● Source records
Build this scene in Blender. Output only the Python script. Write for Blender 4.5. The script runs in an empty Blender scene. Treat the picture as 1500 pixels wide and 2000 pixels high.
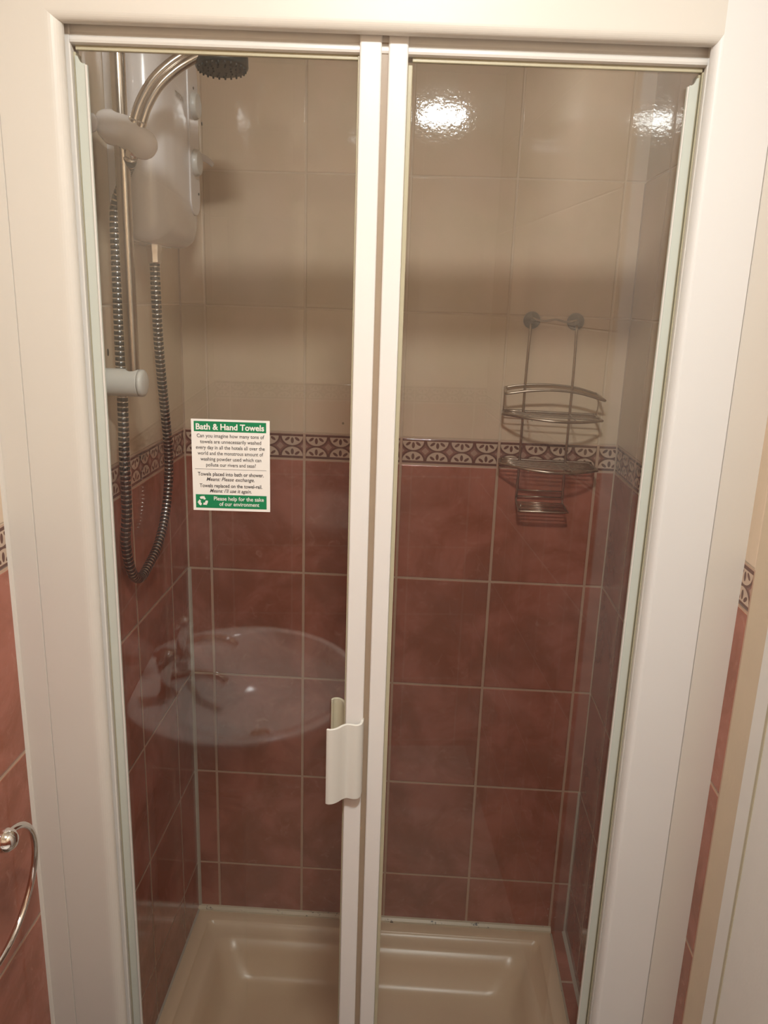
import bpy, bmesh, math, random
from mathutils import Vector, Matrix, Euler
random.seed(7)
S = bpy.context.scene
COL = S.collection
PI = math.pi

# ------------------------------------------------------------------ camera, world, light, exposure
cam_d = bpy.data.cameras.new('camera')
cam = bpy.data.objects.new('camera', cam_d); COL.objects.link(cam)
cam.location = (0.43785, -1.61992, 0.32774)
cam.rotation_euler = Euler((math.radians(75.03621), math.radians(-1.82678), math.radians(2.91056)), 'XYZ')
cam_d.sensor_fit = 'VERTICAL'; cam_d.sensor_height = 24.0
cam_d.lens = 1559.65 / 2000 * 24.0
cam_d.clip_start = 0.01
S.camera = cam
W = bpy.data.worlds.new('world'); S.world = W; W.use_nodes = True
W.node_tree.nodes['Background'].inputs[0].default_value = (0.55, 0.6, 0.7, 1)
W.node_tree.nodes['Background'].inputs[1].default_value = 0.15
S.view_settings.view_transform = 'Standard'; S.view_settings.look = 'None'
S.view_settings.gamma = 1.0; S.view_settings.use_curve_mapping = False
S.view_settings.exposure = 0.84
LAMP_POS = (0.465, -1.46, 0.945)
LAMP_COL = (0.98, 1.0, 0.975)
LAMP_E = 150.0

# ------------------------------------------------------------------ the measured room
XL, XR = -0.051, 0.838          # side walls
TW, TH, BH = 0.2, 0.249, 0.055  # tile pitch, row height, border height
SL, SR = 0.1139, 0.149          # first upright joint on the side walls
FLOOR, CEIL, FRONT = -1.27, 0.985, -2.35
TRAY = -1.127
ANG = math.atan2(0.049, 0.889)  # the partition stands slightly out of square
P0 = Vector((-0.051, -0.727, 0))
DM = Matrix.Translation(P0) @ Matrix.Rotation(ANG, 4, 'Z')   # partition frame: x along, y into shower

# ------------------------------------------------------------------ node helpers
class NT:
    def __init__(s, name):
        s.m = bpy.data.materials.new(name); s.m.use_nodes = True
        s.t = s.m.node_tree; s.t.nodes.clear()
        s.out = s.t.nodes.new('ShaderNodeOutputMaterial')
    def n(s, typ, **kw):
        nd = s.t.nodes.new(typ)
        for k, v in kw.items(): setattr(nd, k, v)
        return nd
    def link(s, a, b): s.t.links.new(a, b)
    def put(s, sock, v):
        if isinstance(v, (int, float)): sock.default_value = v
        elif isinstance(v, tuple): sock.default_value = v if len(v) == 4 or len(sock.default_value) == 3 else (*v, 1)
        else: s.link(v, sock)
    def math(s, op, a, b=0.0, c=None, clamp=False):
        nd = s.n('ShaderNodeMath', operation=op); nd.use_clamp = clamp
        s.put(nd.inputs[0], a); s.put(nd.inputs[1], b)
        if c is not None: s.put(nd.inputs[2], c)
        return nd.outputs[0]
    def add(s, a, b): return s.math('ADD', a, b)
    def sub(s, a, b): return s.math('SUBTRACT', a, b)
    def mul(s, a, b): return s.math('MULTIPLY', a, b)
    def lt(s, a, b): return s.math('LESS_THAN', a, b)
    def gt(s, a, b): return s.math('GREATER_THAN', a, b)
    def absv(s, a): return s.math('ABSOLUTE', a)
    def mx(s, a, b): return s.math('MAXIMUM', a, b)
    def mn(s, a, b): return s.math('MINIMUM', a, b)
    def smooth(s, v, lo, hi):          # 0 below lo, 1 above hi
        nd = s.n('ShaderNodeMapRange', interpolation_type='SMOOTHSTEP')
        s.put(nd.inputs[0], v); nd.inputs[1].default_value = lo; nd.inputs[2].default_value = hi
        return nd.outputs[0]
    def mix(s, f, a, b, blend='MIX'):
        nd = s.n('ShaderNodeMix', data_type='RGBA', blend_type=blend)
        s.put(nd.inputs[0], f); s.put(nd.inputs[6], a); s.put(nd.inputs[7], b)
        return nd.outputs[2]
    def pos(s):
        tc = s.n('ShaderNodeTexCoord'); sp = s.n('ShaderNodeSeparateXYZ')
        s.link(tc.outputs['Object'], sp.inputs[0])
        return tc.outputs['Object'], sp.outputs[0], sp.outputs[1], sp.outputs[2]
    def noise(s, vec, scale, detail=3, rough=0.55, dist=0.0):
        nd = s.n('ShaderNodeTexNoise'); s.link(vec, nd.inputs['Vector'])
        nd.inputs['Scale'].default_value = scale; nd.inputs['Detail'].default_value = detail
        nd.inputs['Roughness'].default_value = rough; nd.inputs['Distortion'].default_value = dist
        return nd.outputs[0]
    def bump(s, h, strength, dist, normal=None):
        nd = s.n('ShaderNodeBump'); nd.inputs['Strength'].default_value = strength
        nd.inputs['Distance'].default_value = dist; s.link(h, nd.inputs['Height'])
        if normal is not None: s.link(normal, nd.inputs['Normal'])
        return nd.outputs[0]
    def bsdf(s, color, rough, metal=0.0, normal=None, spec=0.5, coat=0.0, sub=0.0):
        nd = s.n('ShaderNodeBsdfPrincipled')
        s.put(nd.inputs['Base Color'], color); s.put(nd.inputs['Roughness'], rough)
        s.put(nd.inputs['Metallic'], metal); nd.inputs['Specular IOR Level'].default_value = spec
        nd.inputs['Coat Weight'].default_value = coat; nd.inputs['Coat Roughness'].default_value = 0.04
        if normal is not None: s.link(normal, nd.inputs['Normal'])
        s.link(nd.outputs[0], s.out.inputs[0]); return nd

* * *

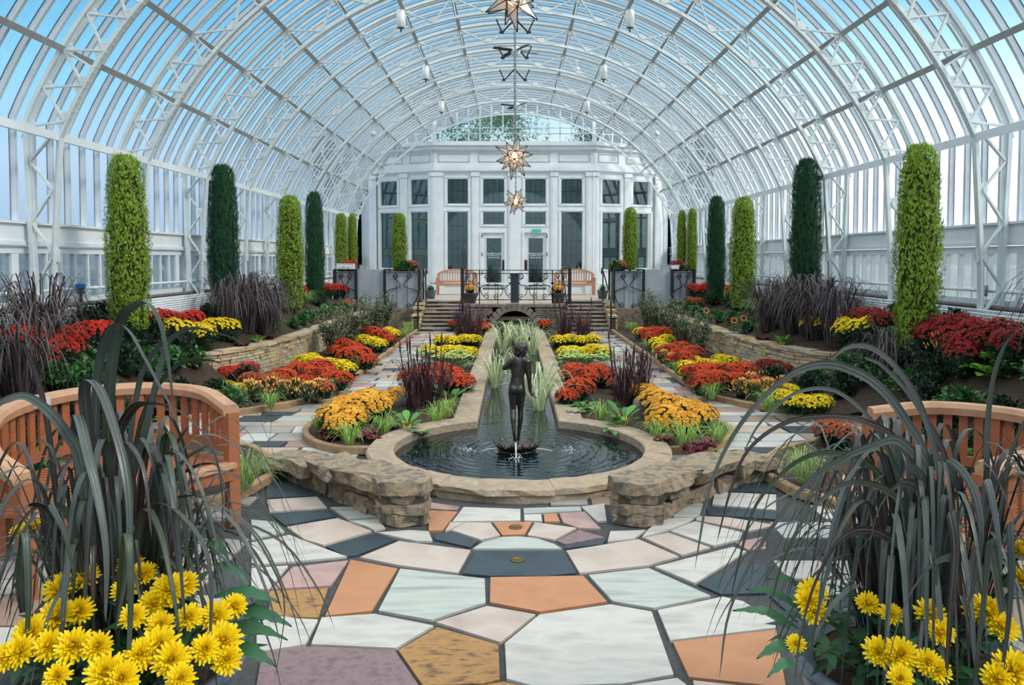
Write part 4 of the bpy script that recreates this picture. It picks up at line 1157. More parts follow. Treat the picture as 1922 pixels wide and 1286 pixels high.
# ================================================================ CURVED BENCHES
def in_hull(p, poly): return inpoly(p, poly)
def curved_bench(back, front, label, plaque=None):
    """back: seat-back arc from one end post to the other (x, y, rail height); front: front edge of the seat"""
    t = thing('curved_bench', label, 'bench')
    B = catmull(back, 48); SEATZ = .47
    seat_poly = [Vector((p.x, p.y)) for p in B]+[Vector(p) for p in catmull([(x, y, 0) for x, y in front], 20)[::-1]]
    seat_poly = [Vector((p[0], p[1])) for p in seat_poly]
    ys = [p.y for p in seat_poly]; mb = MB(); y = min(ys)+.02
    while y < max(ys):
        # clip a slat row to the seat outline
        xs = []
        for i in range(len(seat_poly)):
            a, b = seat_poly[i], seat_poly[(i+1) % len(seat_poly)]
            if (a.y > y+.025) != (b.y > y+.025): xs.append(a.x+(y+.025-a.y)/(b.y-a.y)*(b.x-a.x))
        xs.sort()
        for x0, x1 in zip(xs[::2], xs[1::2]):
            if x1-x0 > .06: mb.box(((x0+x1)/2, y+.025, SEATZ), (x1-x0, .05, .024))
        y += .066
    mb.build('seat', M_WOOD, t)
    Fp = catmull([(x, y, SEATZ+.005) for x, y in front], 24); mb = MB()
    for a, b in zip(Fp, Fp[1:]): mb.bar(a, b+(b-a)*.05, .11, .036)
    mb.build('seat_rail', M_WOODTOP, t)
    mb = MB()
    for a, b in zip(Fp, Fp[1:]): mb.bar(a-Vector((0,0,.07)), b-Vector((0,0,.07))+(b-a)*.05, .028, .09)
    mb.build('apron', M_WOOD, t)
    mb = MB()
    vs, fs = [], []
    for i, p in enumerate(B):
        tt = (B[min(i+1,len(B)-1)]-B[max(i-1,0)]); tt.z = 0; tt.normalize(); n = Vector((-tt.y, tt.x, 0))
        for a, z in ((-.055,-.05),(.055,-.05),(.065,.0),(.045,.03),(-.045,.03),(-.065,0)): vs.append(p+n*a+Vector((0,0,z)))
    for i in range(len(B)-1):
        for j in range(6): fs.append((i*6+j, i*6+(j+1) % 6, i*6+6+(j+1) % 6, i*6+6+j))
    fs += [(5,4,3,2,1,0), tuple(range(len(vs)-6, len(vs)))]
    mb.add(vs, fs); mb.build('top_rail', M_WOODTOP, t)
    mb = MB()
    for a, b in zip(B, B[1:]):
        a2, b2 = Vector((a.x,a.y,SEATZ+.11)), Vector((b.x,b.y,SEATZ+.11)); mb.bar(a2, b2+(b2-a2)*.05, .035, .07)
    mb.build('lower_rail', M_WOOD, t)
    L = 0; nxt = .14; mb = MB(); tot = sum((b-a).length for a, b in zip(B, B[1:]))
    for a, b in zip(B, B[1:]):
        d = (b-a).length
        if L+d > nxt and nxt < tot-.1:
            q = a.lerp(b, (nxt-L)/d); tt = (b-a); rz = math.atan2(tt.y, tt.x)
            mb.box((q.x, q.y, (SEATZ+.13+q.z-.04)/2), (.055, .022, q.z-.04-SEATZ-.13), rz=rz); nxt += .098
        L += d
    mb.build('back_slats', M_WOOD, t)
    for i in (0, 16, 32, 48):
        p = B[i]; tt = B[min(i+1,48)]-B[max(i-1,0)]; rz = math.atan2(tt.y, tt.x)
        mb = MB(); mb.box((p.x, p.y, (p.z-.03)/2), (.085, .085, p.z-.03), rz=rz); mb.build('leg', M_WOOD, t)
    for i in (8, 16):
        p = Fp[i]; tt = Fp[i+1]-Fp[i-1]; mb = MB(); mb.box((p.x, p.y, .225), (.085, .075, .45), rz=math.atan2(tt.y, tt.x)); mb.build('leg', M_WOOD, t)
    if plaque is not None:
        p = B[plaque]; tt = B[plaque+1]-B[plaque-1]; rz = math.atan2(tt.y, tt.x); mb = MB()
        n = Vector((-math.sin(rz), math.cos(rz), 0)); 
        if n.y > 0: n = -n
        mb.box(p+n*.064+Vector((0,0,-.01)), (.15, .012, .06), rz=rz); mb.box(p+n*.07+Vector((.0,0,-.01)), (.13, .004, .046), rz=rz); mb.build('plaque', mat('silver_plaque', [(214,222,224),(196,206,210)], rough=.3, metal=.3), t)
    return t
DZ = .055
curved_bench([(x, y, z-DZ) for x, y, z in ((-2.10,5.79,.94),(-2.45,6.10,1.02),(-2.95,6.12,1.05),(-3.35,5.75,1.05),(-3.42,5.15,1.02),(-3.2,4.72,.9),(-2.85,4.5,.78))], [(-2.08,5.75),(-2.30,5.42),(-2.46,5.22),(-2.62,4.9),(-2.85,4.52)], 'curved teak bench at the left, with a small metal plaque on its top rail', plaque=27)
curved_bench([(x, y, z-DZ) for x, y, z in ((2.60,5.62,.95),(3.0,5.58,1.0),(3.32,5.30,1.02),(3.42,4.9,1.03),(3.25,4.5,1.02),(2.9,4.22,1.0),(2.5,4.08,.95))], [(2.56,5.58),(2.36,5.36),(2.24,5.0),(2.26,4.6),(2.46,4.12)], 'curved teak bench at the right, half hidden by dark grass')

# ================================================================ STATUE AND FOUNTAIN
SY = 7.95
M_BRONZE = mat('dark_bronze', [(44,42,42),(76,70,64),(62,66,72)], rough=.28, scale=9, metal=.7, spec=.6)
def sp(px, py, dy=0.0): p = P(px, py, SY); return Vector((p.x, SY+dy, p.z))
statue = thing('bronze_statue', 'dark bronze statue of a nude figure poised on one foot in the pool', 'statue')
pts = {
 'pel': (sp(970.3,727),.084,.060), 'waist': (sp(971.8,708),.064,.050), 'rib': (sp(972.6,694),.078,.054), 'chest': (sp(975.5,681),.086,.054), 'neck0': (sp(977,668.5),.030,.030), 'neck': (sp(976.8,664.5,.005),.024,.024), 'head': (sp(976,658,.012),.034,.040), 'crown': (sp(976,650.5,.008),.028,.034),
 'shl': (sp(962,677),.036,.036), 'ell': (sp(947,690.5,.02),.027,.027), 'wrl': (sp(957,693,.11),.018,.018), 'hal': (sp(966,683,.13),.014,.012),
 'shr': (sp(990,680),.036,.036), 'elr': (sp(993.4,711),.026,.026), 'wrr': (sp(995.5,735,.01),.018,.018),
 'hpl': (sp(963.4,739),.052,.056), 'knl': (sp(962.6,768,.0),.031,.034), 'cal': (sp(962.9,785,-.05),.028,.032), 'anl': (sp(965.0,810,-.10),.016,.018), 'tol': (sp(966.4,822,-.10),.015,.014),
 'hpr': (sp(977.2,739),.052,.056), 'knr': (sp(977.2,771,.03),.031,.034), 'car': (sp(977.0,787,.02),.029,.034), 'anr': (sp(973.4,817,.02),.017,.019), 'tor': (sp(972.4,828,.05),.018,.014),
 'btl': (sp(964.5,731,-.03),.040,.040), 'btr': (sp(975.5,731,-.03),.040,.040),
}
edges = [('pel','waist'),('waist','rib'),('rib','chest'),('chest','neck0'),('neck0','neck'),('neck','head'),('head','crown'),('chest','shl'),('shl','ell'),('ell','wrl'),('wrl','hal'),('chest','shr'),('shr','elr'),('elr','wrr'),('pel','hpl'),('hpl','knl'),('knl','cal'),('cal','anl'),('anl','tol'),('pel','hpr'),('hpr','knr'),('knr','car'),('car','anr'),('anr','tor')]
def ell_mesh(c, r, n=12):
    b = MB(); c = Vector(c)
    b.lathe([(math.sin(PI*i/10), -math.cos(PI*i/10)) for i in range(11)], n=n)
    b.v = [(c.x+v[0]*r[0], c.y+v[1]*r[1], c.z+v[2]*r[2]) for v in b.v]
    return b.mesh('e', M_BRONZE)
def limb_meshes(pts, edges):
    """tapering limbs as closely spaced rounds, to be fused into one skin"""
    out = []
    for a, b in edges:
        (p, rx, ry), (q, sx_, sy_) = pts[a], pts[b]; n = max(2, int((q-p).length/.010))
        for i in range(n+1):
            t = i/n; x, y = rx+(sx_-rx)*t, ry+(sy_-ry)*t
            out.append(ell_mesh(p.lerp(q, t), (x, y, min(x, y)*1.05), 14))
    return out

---

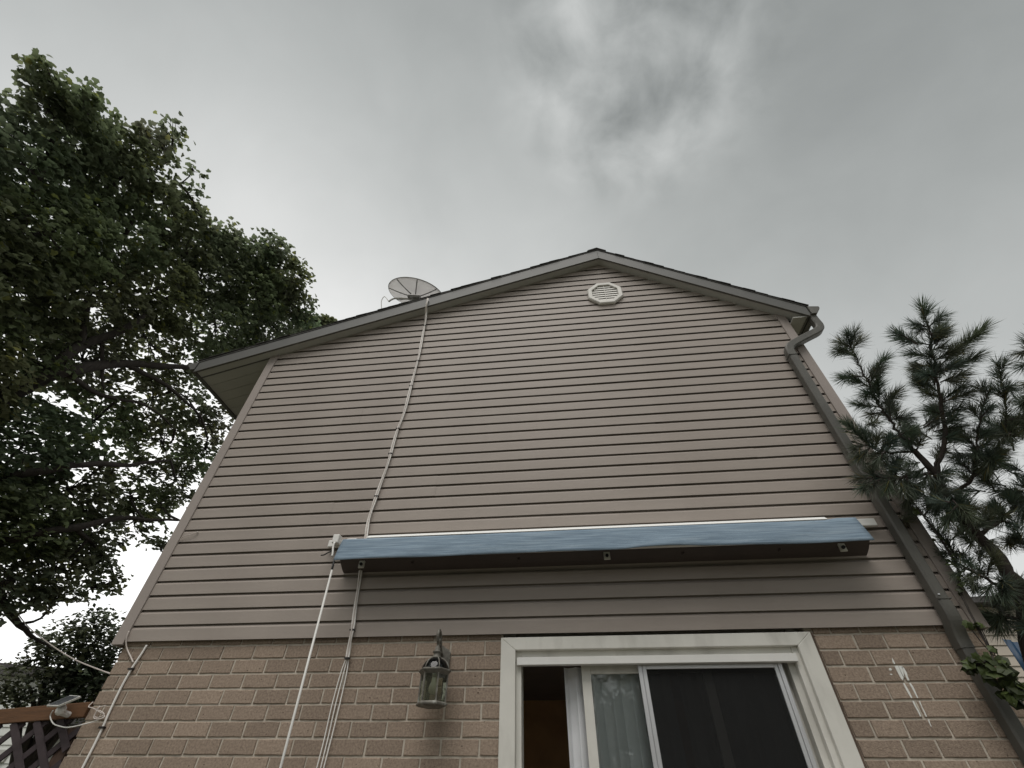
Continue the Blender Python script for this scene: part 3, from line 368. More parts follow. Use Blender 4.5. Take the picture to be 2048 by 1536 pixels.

● Stated exercise
Repeat the lines above exactly, beginning with the one containing "Build this scene" and finishing with the one containing "PI = math.pi". No pictures belong in the copy.

● Exercise result
Build this scene in Blender. Output only the Python script. Write for Blender 4.5. The script runs in an empty Blender scene. Treat the picture as 1500 pixels wide and 2000 pixels high.
import bpy, bmesh, math, random
from mathutils import Vector, Matrix, Euler
random.seed(7)
S = bpy.context.scene
COL = S.collection
PI = math.pi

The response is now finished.